Les cap­i­taux faisant défaut en Russie — il suf­fit de rap­pel­er que le taux ordi­naire de l’in­térêt est de 10 %, l’in­dus­trie est peu dévelop­pée. À part quelques grands cen­tres indus­triels, partout, dans les cam­pagnes, les familles pro­duisent tout ce qui leur est néces­saire à la maison. 

La sit­u­a­tion économique du peu­ple impose en Russie l’ex­a­m­en de prob­lèmes dif­férents et l’an­tag­o­nisme des class­es, même plus pronon­cé, serait paralysé par la néces­sité de faire face à l’en­ne­mi com­mun qui est l’ab­so­lutisme appuyé par la bureaucratie. 

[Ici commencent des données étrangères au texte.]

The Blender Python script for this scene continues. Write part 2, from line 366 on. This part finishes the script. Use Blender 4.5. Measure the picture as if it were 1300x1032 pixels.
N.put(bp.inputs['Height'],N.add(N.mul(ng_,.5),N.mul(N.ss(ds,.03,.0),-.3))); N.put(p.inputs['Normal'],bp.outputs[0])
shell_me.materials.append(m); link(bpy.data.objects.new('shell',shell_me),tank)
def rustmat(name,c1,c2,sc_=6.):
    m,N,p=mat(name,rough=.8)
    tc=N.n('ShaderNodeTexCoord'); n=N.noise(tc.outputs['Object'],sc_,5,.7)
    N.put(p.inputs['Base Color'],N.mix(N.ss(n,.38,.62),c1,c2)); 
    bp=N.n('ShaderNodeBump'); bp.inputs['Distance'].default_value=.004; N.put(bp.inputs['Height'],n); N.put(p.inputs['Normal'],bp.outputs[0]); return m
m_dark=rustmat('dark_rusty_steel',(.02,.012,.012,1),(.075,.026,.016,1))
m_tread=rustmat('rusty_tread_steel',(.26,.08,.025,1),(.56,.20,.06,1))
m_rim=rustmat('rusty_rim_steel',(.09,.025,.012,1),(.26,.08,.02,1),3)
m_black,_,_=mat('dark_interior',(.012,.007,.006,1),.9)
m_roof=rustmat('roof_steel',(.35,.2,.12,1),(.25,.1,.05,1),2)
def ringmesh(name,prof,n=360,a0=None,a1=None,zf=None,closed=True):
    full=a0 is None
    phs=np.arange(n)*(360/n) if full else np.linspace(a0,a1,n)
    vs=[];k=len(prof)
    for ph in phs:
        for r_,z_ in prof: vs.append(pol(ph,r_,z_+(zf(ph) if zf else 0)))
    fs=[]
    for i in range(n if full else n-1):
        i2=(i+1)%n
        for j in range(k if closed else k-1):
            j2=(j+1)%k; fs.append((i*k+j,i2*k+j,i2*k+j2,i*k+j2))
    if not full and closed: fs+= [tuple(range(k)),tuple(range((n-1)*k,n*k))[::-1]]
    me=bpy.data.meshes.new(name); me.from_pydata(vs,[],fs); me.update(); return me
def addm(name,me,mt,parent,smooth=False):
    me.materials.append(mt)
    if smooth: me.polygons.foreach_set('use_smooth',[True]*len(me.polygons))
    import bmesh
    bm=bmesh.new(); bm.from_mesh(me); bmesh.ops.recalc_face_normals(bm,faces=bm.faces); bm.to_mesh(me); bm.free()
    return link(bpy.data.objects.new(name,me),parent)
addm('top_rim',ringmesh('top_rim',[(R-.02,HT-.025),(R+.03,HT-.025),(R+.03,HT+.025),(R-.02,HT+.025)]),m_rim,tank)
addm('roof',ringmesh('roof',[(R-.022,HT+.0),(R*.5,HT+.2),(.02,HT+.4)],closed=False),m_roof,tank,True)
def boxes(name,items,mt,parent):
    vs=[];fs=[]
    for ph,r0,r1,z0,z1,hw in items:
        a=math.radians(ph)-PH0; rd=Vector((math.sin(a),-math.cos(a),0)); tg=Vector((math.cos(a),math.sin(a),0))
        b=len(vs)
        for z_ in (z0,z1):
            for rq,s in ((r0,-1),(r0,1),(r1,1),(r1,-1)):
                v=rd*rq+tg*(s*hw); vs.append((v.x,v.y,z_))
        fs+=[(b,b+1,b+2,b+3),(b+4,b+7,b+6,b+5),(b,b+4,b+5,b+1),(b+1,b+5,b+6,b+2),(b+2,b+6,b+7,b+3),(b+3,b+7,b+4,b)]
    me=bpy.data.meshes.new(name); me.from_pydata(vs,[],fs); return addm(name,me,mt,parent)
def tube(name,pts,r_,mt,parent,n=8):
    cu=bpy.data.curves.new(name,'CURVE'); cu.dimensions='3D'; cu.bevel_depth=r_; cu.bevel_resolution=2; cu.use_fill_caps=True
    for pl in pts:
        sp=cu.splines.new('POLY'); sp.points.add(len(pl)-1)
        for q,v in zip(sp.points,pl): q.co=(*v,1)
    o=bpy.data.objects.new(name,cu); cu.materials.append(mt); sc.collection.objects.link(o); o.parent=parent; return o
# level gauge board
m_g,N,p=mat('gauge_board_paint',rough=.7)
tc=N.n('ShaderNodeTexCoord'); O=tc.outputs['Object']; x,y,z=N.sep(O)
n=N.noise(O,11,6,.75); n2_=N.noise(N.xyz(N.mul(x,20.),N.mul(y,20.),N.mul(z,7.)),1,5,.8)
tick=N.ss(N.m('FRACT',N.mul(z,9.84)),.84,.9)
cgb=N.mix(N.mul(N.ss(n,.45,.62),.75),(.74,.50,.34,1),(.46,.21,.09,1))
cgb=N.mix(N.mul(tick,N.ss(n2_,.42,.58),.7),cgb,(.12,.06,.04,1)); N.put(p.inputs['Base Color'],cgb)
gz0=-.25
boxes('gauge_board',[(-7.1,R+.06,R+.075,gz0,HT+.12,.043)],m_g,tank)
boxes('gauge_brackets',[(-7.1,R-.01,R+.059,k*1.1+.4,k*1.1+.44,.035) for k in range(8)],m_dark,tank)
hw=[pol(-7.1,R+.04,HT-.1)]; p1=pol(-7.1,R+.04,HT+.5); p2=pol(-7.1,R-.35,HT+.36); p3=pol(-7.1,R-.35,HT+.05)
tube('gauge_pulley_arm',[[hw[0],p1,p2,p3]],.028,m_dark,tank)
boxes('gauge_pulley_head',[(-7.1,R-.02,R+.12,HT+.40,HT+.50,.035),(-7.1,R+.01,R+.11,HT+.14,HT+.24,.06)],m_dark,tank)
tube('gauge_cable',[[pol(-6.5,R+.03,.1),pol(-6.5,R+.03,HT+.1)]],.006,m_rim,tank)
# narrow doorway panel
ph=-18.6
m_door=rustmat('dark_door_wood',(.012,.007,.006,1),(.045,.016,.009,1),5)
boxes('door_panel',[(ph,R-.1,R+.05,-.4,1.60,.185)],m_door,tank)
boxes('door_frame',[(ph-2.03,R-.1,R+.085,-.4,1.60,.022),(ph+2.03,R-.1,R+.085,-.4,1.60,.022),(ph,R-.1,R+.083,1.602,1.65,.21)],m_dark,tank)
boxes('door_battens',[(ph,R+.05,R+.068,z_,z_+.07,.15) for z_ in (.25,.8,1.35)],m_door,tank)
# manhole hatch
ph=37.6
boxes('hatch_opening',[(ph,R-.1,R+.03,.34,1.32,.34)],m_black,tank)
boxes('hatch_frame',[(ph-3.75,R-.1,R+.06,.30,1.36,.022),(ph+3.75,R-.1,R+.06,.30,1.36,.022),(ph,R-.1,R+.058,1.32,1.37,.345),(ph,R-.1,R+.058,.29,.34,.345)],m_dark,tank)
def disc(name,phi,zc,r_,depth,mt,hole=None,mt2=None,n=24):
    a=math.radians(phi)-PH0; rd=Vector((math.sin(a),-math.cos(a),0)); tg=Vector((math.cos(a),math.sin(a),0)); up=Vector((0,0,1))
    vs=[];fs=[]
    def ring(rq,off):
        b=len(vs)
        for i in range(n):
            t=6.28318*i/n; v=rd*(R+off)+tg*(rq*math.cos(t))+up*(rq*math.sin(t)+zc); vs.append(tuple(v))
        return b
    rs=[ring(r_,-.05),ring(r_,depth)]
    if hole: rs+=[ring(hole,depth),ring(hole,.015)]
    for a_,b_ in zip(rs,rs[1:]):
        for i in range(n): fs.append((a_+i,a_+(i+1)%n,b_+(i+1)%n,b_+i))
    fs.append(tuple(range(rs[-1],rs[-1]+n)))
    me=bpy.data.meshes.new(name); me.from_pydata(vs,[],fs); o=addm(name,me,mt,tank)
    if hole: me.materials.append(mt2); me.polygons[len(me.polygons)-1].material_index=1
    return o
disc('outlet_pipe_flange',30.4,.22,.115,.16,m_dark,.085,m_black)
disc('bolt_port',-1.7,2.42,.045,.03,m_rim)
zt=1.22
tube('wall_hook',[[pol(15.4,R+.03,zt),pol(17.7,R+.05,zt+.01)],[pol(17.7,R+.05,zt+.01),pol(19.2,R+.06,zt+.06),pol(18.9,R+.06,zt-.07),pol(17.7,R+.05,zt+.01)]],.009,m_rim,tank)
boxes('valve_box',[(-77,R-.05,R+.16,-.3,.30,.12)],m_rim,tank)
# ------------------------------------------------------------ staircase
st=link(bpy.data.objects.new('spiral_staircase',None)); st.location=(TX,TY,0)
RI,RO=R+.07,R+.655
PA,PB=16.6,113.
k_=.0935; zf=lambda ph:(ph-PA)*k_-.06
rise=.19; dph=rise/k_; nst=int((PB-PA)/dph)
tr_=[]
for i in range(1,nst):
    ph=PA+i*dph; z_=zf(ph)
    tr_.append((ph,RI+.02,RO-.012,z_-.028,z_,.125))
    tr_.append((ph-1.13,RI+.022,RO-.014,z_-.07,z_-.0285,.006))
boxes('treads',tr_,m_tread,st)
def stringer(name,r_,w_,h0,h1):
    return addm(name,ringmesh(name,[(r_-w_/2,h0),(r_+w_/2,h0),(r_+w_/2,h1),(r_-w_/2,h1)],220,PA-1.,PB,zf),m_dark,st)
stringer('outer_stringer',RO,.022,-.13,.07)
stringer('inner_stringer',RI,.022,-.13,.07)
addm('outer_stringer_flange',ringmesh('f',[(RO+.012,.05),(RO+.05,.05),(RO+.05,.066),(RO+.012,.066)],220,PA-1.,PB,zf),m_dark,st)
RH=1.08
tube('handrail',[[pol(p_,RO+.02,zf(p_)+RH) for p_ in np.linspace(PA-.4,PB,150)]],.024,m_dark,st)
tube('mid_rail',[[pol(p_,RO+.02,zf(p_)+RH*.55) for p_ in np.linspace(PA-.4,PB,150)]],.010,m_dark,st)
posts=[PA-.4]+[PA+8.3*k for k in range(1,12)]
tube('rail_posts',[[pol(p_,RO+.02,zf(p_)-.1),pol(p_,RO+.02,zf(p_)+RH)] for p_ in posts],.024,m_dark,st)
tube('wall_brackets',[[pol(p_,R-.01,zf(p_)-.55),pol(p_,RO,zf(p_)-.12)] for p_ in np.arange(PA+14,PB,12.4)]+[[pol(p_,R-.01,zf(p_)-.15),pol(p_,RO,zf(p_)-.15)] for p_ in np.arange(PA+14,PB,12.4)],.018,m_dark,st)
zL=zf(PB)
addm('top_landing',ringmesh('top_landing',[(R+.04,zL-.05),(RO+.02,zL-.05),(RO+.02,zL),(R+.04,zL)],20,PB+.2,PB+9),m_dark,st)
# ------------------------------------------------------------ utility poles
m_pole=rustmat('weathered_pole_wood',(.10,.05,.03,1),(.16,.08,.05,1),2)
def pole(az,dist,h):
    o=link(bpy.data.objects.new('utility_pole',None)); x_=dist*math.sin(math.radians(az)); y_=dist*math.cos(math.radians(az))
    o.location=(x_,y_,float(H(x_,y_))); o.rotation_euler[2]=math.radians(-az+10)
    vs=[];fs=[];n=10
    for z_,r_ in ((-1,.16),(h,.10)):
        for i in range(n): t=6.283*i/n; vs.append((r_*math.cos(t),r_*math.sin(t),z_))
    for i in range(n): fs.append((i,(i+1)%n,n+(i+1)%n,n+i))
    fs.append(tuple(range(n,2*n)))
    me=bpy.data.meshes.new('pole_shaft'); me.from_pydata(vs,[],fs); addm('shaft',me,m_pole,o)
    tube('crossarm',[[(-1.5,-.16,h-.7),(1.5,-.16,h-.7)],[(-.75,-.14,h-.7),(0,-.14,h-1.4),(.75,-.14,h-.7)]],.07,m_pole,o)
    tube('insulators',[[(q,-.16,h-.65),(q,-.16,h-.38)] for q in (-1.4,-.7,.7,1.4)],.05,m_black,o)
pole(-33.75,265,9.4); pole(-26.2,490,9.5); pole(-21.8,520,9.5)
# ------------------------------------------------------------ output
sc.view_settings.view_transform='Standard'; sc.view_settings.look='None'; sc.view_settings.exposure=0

D’autre part, la vie poli­tique étant entravée par l’ac­tion de ce gou­verne­ment, les meilleurs élé­ments de la société russe se por­tent vers les ques­tions sociales, sans être, pour cela, révo­lu­tion­naires. En effet, la plu­part des zem­stvos qui se com­posent des représen­tants de toutes les class­es tra­vail­lent dans l’in­térêt pop­u­laire aus­si bien dans l’or­dre des choses économiques que dans celui des choses morales.